Sunday, June 20, 2010

A Western Stockade?

During our first week of the 2010 season, we made several interesting, and potentially very important, discoveries. The most revealing was the exposure of two parallel lines of what appear to be stockade posts situated just to the west of the oval enclosure. One of our objectives for this season was to look for any post structures that might have been associated with the oval ditch. Numerous Early Woodland enclosures in the Ohio Valley and elsewhere commonly consisted of a ditch and earthen wall embankment. Sometimes, an embankment was surmounted by a wooden post fence or screen which left behind one or more arcs of post molds. Strangely, the post mold lines we encountered on Monday appeared to run straight and at a northeast-southwest orientation. The two post lines are spaced at three meters apart, too close to represent house walls, and do not appear to be associated with the oval enclosure. The eastern line was most clear, and a section of it is shown in the image below. Selected post molds are indicated by the arrows.

As it turns out, this eastern line corresponds with a short section of very similar posts which were recorded last season in our most northwestern unit of the oval enclosure excavation.

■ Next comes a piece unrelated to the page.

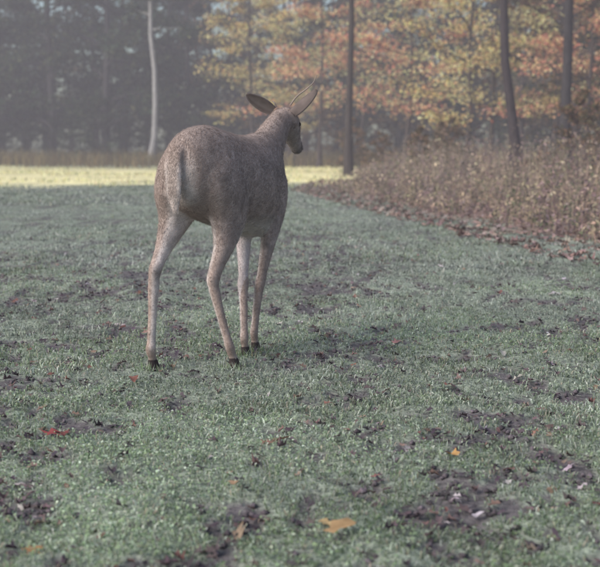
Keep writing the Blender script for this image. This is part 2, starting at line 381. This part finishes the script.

Exposure of more post molds on Tuesday filled the gap between these two segments to reveal a six meter-long line of posts. Near the center of this line, we discovered an oval pit (Feature 10-02) which contained one Madison triangular point and a Mixter Festooned type rim sherd (shown below).

Both these artifacts are indicative of the Late Prehistoric period and most likely date to around A.D. 1350. Excavation of this pit revealed no additional post molds from the eastern line, which indicates that this pit intruded into the already present post line and, thus, post-dates it. The precise time gap between the building of the line of posts and the digging of Feature 10-02 is unknown; however, it is certain that the posts themselves would have already been removed when the pit was constructed. When this occurred, we can't yet say. In any case, this discovery provides evidence of a wooden post enclosure that appears to be independent in time from the oval enclosure. Could this be a defensive enclosure for a later village occupation? More on this in a later post.